Norwegian newsprint giant Norske Skog confirmed today that it will halve newsprint production at its Tasman Mill at Kawerau but said it would convert a machine in Tasmania to produce coated paper grades, thanks in part to the Australian taxpayer.

Norske Skog, in a move signalled in August, said falling demand and unfavourable exchange rates meant that it would shut down one of its two 150,000-tonne-per-year newsprint machines at Kawerau.

The company would not comment on how many jobs were involved, saying the consultation processes would take about two months, but the Engineering, Printing and Manufacturing Union (EPMU) said more than 100 positions could go. About 280 people are employed at the mill at present.

Norske Skog's announcement follows news of 120 redundancies at Solid Energy's Huntly East mine, with up to 400 jobs in the balance at Spring Creek, and last week's announcement that 100 jobs will go at the Tiwai Point aluminium smelter by November.


Consolidation in the newsprint industry has been a familiar theme for Norske Skog over the last few years.

Tasmania-based pulp and paper analyst Robert Eastment said newsprint is under pressure globally because of the digital delivery of news, information and advertising.

New Zealand production of newsprint has been in decline since 2005, when it hit a peak of 377,000 tonnes, falling to only 276,000 tonnes last year.

"It is a really tough market for Norske Skog, but if they are to remain viable in the future then they have to take really tough decisions," Eastment told APNZ. Norske Skog, which is involved in geothermal energy at Kawerau, is pursuing a range of renewable energy opportunities as part of a broader regional diversification strategy.

The company has two other sites in Australasia - one in New South Wales and the other in Tasmania.

It will invest A$84 million ($106.6m) at its Boyer Mill in Tasmania over the next two years to enable the production of coated grades suitable for catalogues. All the catalogue paper used in Australia is currently imported from overseas.

The Australian Federal Government will contribute A$28m in grants to help fund the project and the Tasmanian Government is providing a A$13m loan. Completion is targeted for the first quarter of 2014.

EPMU national secretary Bill Newson said shutting down a newsprint machine would be a blow to the community and a sign of a growing jobs crisis in New Zealand. "It's particularly galling that at the same time Norske Skog is cutting jobs in New Zealand, it's actually investing in jobs in across the Tasman thanks to the support of the Australian Government," he said in a statement.

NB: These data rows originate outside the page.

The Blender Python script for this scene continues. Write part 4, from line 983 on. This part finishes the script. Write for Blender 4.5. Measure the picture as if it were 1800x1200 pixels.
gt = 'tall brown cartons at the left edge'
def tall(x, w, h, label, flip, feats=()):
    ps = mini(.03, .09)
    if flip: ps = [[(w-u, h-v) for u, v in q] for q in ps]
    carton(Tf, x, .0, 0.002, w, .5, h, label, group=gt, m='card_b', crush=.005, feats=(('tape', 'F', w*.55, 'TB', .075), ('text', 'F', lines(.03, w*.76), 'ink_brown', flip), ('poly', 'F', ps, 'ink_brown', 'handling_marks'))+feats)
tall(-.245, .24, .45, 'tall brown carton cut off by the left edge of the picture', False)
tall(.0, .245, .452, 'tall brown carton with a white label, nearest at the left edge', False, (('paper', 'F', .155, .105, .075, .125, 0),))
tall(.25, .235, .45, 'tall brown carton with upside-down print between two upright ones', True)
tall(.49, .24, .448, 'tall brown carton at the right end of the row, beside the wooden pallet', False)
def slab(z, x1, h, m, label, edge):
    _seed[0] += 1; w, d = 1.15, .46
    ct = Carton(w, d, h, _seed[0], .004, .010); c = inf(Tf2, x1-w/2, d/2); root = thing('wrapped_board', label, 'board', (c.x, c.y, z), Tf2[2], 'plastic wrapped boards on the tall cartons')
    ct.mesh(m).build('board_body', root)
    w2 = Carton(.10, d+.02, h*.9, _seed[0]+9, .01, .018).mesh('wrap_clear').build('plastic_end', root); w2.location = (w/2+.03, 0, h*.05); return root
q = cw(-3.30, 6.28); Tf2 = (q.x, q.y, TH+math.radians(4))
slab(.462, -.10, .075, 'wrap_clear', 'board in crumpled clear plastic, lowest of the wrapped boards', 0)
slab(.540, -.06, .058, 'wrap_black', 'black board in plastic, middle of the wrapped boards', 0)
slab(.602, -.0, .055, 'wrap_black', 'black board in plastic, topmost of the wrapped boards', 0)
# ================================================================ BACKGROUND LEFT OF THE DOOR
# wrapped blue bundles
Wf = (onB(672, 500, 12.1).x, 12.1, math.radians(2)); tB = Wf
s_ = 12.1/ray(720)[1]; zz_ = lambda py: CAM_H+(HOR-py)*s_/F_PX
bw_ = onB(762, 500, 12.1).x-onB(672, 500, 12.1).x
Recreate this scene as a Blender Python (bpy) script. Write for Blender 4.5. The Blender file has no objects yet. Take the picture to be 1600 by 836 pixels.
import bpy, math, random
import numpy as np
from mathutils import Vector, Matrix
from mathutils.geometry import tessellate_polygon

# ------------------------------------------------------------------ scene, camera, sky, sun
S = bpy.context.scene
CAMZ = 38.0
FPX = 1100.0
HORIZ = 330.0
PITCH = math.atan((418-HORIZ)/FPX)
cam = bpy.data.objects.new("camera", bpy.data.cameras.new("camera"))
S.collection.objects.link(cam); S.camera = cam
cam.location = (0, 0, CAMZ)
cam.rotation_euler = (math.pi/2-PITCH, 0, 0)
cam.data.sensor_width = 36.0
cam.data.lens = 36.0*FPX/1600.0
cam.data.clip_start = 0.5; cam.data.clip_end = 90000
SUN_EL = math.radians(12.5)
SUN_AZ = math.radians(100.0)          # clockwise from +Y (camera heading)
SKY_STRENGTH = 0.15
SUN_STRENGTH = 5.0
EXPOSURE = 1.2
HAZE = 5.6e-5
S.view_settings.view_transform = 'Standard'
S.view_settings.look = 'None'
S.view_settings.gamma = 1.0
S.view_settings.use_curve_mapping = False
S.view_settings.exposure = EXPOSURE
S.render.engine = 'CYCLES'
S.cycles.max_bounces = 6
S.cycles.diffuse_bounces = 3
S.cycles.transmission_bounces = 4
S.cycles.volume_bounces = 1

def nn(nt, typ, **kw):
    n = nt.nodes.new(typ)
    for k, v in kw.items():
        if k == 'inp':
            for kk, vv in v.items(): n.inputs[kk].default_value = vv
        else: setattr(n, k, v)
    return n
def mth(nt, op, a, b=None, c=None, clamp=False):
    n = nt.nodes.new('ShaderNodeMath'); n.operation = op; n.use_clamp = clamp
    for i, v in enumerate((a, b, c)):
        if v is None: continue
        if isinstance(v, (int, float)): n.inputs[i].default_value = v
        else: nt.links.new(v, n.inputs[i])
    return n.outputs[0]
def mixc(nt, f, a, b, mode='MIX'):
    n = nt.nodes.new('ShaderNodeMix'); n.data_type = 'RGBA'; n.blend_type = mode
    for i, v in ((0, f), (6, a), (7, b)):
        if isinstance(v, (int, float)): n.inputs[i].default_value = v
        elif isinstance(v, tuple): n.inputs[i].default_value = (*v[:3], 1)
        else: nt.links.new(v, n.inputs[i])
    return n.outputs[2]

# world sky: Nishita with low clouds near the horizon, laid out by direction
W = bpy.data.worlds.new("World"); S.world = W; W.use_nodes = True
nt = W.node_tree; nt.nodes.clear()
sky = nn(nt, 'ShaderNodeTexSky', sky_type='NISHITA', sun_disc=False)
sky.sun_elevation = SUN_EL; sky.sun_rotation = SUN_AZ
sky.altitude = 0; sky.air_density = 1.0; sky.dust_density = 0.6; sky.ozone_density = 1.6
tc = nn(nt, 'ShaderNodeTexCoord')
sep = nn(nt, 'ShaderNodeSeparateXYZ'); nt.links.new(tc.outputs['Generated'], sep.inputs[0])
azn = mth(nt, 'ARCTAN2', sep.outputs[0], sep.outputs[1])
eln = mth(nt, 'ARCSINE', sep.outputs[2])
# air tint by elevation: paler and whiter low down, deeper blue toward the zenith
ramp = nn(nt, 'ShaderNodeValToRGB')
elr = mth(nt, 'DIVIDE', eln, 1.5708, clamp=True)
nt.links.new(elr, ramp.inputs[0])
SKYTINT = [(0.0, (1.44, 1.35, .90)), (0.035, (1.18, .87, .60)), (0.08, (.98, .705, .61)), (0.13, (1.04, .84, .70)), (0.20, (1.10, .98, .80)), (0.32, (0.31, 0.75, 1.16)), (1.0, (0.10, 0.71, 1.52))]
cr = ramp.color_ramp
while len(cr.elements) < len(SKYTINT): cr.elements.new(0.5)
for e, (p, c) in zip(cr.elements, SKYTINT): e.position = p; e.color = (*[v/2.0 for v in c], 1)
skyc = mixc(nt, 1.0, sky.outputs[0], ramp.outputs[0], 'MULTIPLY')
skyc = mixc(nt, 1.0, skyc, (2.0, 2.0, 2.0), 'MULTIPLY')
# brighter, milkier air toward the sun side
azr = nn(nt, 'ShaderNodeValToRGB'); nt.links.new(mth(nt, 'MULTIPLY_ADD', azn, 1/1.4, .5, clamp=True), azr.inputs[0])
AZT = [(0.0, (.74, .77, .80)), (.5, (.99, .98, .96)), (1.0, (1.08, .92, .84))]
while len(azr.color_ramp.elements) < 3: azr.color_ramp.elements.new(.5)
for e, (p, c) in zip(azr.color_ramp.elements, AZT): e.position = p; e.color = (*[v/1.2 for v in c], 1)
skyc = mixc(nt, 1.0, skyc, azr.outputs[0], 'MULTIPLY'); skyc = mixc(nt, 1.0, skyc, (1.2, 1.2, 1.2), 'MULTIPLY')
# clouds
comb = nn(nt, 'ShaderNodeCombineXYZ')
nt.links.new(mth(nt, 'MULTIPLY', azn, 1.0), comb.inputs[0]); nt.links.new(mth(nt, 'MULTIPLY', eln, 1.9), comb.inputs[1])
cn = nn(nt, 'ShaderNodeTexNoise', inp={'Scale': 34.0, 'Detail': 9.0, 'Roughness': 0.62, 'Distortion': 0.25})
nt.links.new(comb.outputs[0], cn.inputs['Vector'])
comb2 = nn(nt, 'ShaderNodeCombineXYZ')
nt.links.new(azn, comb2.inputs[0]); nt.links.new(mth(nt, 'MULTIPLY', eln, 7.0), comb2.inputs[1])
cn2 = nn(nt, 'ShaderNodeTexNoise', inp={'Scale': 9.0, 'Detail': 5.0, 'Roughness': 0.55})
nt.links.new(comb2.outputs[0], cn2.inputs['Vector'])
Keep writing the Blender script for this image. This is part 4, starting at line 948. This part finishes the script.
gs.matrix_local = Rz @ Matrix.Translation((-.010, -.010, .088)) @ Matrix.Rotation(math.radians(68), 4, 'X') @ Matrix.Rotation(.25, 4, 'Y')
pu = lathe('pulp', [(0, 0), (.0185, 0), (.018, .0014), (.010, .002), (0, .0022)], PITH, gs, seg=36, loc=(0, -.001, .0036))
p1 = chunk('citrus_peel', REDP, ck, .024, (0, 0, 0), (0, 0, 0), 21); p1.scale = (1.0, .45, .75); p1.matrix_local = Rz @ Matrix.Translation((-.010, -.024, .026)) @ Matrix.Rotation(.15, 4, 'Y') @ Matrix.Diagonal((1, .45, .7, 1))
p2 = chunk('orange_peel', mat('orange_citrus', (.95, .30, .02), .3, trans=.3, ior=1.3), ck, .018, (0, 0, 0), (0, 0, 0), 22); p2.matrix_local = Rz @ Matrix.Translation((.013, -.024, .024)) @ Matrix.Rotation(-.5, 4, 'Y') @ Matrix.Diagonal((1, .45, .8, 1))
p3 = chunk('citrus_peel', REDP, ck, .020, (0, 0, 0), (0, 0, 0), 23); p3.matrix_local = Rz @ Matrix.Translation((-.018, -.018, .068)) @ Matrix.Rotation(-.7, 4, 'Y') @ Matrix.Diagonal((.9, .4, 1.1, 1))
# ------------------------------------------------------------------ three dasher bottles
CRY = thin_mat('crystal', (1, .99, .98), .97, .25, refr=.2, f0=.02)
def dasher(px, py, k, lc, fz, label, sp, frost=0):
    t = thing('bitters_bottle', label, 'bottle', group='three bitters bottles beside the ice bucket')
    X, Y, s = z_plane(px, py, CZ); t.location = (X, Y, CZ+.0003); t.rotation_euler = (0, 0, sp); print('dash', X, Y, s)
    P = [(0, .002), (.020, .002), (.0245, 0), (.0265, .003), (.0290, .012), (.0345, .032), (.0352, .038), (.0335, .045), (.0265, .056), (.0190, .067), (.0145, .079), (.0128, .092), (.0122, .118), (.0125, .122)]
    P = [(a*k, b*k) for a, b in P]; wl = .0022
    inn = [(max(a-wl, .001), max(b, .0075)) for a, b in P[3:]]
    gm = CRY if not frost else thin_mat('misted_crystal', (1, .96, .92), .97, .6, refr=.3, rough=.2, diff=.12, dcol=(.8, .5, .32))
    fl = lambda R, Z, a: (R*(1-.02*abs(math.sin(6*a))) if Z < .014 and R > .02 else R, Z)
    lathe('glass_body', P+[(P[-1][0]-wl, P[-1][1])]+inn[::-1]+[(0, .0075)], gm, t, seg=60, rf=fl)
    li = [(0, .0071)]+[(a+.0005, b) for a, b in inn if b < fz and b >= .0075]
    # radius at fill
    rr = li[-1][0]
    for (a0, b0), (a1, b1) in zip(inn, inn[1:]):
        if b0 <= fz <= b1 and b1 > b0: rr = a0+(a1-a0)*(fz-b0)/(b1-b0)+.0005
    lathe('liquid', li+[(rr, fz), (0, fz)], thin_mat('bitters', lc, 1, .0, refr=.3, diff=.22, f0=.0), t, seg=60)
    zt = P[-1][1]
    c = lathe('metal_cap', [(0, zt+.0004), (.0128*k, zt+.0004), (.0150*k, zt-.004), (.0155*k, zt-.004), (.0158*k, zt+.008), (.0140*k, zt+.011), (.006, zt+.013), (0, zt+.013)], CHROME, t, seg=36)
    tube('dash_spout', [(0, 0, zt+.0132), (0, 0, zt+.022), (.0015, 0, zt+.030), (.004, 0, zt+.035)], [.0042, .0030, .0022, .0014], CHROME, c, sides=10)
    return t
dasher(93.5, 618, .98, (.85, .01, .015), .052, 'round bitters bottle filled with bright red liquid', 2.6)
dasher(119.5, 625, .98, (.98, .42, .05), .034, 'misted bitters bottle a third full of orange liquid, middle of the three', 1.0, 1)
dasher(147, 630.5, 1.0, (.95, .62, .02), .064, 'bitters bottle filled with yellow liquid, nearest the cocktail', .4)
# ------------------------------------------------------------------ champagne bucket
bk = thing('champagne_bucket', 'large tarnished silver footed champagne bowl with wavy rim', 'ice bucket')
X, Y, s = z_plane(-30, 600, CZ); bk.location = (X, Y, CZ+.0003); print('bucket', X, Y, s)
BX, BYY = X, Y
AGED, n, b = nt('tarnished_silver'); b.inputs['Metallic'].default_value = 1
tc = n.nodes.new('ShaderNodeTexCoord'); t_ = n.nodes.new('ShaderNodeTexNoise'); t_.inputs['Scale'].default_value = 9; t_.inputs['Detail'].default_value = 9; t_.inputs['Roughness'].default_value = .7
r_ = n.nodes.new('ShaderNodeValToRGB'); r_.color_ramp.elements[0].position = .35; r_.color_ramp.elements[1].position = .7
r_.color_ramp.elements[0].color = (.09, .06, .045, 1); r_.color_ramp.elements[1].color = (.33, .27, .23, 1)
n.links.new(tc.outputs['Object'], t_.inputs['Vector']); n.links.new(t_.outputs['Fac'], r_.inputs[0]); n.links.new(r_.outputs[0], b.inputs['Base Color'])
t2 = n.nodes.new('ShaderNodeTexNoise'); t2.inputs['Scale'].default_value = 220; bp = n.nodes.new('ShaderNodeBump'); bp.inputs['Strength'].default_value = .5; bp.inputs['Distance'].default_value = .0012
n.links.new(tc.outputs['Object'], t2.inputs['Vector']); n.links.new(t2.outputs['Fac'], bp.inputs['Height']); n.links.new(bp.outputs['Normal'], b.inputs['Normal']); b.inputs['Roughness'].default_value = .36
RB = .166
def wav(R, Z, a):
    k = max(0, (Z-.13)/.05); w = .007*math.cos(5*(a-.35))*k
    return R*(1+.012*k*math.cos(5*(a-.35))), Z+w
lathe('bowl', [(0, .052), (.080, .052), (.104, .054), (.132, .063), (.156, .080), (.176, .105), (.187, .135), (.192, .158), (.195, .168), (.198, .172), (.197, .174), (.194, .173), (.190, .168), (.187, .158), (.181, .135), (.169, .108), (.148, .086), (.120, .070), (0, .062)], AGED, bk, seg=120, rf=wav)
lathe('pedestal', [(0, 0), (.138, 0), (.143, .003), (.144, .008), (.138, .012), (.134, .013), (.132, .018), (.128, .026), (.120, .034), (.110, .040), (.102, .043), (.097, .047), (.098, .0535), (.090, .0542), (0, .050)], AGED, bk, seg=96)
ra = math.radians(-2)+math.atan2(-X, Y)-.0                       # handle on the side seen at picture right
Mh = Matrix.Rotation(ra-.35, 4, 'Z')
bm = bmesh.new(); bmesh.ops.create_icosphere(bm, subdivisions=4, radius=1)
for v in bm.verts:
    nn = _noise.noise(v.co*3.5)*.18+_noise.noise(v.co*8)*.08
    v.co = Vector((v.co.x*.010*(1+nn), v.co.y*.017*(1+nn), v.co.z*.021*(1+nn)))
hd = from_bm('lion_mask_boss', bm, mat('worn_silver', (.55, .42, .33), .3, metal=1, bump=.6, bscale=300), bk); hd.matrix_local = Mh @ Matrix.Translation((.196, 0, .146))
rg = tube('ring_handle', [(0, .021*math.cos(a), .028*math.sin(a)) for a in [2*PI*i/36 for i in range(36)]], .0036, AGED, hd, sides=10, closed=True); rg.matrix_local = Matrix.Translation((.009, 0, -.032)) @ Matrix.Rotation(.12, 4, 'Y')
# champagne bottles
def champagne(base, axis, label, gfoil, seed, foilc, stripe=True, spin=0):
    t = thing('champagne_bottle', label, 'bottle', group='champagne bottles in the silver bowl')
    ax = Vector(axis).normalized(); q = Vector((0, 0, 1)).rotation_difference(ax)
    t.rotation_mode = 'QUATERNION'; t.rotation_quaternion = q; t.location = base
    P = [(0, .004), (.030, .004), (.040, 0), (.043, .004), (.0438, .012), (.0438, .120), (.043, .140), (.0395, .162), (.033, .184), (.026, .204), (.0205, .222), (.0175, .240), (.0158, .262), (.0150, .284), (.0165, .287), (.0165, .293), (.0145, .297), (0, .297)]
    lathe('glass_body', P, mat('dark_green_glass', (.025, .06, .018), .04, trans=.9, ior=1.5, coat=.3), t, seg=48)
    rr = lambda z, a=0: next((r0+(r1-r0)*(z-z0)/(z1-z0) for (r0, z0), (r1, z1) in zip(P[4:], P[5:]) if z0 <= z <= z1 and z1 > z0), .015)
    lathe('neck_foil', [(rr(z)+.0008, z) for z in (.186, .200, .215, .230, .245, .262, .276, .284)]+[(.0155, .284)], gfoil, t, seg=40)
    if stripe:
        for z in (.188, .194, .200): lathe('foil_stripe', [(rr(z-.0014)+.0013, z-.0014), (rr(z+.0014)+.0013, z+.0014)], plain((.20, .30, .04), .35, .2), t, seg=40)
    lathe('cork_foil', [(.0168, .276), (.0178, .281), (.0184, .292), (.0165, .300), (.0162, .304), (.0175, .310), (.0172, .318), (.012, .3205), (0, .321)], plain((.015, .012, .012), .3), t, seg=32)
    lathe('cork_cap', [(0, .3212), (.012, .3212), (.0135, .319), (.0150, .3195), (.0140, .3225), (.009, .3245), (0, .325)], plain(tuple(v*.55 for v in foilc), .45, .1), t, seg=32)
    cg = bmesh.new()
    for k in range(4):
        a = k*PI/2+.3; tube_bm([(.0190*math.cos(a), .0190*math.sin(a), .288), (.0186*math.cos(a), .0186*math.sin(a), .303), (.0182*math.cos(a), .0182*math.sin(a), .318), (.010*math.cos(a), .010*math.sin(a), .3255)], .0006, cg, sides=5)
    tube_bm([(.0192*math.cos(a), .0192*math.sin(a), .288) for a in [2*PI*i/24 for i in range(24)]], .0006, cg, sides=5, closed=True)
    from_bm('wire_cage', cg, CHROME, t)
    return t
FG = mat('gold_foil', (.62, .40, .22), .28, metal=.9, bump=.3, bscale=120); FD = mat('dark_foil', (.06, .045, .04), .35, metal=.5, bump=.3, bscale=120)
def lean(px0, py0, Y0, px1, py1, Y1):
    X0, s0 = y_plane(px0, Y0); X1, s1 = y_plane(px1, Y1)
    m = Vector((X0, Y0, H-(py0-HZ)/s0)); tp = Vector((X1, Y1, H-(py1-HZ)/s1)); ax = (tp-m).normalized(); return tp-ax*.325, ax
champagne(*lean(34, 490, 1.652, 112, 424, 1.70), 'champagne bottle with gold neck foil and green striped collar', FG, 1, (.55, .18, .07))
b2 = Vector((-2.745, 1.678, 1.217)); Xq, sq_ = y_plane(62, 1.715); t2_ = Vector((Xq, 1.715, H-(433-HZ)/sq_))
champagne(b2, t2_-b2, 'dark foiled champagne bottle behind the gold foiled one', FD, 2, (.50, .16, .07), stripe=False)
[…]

The mill's partial shut-down will also have implications for the local power generation industry.

Norske Skog accounts for about 2.9 per cent of New Zealand's power demand and the partial closure would further extend the "significant" generation over-capacity in the electricity market, one market analyst said.

"Power consumption has been flat over the last few years and Norske, a major consumer, means more power will go onto the national grid, which will put downward pressure on prices," he said.

The likelihood of flat power demand has put a dampener on the Government's plans for partial privatisation of its generation assets.

The partial privatisation of Mighty River Power, which was to have been held this month, has been delayed until next year while the Government consults with local iwi.